Lioness Associates, Inc.

Economic & Corporate Risk/Yield Reports

July 25, 2012  -- Buffalo Wild Wings for 2012

Buffalo Wild Wings released disappointing earnings (see article) missing the expected numbers on earnings per share but posting increases in revenue year-over-year. The referenced article makes some good points on the reasons for the earnings per share miss. For example, the expansion plans and the increased cost of chicken are some of the factors weighing on costs. There is also some information that this company is redesigning it's logo and making changes to the interior decor of the restaurants (see article).

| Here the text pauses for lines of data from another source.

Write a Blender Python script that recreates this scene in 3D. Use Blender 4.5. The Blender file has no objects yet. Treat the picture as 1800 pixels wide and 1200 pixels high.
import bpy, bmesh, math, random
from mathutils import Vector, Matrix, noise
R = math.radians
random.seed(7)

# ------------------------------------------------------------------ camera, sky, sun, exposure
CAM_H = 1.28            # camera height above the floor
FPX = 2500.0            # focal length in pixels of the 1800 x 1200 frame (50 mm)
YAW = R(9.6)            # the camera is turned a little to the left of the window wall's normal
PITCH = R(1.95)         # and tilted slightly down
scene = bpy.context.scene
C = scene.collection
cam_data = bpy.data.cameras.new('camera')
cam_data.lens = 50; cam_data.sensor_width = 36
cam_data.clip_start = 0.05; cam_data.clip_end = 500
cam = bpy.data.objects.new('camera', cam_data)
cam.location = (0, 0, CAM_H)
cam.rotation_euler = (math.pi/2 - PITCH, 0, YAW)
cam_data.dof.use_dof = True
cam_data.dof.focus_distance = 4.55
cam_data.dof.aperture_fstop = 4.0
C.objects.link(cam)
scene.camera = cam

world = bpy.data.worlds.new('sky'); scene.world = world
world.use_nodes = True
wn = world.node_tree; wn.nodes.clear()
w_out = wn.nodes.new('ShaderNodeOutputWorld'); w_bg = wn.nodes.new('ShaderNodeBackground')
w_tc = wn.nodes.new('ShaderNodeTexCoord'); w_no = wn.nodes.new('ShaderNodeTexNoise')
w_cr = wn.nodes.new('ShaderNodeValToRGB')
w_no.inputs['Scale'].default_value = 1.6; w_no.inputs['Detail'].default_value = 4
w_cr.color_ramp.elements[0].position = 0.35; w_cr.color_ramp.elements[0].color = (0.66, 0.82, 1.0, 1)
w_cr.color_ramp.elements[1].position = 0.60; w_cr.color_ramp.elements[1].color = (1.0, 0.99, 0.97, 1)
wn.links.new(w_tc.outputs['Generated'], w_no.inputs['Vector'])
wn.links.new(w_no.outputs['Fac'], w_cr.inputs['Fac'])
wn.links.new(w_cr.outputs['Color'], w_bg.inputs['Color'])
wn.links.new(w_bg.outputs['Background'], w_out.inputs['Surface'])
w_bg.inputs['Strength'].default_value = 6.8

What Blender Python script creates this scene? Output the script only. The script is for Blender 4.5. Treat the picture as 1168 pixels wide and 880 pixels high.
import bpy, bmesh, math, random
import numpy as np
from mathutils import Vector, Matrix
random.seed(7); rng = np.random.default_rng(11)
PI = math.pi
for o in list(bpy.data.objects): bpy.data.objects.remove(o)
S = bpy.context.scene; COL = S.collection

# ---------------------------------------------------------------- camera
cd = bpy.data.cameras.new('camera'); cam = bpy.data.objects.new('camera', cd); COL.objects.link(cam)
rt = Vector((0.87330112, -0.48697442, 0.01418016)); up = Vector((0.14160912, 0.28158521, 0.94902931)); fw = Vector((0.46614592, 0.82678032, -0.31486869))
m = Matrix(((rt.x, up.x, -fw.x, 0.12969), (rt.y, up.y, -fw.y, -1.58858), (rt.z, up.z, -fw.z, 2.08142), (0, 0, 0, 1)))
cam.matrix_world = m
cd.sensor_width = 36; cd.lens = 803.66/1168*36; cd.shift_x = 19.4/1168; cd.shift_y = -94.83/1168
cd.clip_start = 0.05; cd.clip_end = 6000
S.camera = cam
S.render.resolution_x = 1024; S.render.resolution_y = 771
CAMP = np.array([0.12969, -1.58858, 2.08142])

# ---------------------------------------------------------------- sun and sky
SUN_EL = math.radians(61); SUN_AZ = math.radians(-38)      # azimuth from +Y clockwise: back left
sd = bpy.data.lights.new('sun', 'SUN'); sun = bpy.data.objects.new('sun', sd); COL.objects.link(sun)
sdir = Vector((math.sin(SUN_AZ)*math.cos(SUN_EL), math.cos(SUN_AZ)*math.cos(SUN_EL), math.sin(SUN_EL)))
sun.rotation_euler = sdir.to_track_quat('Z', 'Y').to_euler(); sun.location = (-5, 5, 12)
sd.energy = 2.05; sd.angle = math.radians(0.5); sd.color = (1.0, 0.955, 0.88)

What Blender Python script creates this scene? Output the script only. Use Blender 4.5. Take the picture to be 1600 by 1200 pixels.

While the reasons for the miss seem logical, the BWLD 2012 Risk/Yield 2012 graph paints a slightly different outlook.  The graph displays a momentum into yield at approximately the March to April 2012 period which in fact, corresponds with the stock high of 94.81 which occurred on March 27. From the July to September 2012 period, the trend is reversing and the momentum moves into risk.

The BWLD Delta Core/Transient 2012 graph depicts that the core drops into risk starting in July and stays there for most of the rest of the year.  Note though, the transient line does have some Yield peaks during that time.  In addition, the USA economy should perk up later this year and that may the effect of "rising all boats".

Examining the astrological data points in detail provides information that some of the planned changes in logos, menus, interior design, and menus may not be as well-received as expected based on the original polls of customers that were done.  In this case, the end result may not be what customers want.

In addition, costs for ingredients like chicken are likely to be impacted by the further drought.


Disclosure as of 7/25/2012 - Buffalow Wild Wings (BWLD) is not part of our portfolio at this time.